Appearing at Treasury questions in the Commons, Ed Balls has just confirmed that Labour will vote against the government’s Welfare Uprating Bill, which would cap benefit increases at 1 per cent for the next three years. “If he [George Osborne] intends to go ahead with such an unfair hit on mid-and lower-income working families, while he’s giving a £3bn top rate tax cut, we will oppose it, Mr Speaker,” Balls said. In response, Osborne declared that Labour would have to explain “to the hard-working people of this country” why it planned to oppose “yet another measure to deal with the deficit”.
It is Osborne who starts with the advantage. A YouGov poll at the weekend found that 33 per cent of voters think it was right to limit increases in benefits to 1 per cent, 19 per cent think the government should have gone further and frozen them completely, and 35 per cent think they should have been increased in line with inflation or more.
But Labour believes the Chancellor has miscalculated by announcing a measure that will largely fall on working households.

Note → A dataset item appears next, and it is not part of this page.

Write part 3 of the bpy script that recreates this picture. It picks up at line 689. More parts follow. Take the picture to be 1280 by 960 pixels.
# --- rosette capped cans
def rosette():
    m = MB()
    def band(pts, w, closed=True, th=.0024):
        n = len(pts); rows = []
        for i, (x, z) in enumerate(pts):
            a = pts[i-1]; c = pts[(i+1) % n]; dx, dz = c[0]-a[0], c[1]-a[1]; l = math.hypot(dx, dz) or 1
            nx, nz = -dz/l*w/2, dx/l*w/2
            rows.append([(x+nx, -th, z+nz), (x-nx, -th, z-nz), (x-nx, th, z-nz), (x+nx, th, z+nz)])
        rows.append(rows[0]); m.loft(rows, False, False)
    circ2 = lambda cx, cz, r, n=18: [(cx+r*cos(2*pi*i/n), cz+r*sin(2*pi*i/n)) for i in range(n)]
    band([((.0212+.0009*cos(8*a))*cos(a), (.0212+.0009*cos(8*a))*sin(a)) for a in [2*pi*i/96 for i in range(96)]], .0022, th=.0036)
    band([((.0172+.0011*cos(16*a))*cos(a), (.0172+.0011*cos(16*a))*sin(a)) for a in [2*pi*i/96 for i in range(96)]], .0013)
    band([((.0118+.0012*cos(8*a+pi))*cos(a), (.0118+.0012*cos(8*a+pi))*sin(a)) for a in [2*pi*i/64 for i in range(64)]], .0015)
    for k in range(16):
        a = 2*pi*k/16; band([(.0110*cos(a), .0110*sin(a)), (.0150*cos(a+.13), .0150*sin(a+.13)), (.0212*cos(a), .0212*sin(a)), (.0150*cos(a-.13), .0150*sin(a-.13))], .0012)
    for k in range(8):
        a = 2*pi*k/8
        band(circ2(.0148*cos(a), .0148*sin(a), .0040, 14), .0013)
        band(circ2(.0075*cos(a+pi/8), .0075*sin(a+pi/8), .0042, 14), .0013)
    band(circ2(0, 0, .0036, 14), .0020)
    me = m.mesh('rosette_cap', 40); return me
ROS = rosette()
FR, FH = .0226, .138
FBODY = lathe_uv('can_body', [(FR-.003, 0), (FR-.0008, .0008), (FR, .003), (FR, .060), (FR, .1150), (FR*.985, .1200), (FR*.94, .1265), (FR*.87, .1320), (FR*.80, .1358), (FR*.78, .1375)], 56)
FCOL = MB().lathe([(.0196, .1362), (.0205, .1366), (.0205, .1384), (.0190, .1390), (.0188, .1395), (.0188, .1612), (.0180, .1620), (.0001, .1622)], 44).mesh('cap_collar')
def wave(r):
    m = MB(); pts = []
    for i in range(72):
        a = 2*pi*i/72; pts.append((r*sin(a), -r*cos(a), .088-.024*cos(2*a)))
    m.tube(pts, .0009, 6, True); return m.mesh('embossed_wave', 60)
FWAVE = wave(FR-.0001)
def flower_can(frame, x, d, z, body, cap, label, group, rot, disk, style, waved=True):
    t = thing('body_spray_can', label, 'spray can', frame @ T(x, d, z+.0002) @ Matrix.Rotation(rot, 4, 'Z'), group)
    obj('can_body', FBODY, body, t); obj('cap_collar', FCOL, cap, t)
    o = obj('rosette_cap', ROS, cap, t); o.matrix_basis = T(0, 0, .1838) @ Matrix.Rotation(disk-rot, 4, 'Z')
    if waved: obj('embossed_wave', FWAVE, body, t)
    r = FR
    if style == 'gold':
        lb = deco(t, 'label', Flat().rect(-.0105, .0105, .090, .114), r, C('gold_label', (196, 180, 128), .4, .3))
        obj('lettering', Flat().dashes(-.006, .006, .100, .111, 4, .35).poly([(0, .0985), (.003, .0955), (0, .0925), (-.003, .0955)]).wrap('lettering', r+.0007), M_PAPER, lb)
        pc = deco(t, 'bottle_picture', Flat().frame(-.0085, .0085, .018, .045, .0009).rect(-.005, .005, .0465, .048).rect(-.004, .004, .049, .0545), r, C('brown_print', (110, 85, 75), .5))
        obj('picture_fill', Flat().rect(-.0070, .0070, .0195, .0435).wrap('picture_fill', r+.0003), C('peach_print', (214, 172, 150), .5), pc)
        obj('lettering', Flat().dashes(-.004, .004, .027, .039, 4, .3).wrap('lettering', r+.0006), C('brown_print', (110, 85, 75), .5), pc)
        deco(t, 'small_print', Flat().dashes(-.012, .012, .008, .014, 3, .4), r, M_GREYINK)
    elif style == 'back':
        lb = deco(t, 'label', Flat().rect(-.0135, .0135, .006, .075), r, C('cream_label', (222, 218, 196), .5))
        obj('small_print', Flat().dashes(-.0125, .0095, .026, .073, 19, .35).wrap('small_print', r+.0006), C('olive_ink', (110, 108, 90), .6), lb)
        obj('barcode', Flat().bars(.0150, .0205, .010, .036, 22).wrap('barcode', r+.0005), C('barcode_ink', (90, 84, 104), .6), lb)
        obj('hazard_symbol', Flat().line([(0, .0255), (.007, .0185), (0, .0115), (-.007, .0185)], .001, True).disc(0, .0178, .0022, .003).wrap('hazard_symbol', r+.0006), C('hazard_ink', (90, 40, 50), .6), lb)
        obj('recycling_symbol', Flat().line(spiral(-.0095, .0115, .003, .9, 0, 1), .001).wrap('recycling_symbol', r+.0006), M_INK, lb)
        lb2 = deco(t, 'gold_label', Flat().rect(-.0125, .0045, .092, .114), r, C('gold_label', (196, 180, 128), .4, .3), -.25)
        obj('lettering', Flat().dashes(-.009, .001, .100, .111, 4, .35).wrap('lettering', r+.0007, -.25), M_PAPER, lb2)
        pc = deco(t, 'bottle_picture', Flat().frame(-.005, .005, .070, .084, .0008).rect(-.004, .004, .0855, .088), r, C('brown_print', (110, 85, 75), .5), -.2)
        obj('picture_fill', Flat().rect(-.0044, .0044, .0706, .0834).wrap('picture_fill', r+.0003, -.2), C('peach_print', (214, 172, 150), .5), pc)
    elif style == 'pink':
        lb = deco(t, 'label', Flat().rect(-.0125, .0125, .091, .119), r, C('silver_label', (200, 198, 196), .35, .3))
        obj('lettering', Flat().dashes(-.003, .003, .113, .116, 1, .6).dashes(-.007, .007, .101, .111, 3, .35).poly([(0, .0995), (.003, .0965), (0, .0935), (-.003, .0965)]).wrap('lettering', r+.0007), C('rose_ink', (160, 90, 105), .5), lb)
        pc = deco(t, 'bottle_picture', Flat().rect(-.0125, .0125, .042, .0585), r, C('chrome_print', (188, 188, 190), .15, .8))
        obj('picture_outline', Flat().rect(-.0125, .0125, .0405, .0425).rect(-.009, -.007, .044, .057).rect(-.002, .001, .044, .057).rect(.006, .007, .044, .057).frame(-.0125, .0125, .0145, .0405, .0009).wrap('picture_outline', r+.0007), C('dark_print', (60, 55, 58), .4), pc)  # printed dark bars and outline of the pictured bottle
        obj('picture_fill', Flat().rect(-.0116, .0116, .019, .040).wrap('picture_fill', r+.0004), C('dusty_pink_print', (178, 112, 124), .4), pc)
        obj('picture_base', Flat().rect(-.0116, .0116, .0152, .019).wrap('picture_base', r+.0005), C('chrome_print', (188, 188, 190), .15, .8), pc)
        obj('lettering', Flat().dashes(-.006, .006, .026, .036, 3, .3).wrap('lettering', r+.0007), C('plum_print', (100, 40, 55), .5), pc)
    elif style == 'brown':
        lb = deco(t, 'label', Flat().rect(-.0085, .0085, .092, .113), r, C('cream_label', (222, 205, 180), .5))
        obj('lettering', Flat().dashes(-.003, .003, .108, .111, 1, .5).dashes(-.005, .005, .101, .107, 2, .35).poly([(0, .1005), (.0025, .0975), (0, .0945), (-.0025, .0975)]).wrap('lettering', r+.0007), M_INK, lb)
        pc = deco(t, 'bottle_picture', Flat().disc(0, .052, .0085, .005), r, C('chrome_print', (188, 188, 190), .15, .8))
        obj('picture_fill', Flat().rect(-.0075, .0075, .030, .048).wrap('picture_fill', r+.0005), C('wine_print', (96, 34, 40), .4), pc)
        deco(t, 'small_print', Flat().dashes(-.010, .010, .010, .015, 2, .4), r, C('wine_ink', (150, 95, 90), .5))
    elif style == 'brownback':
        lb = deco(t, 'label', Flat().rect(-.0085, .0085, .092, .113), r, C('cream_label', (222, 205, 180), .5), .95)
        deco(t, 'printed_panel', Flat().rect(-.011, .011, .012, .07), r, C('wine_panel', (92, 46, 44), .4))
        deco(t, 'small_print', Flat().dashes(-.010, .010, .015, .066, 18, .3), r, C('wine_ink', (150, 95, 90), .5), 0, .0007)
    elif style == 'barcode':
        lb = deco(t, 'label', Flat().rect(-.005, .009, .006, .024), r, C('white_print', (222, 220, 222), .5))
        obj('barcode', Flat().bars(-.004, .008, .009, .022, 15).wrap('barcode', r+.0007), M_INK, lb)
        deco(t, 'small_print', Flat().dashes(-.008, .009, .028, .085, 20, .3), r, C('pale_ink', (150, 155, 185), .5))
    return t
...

Sixty per cent of those families affected are in work and, according to the Institute for Fiscal Studies, the average one earner couple will be £534 a year worse off by 2015. Expect Labour to also constantly remind the public that Osborne is simultaneously reducing the top rate of income tax from 50p to 45p, a measure that will benefit the average income-millionaire by £107,000. One challenge for the party, however, will be explaining why it opposes a 1 per cent cap on benefit increases but supports a 1 per cent cap on public sector pay.
In an eventful session, Osborne also announced that the 2013 Budget will be held on 20 March.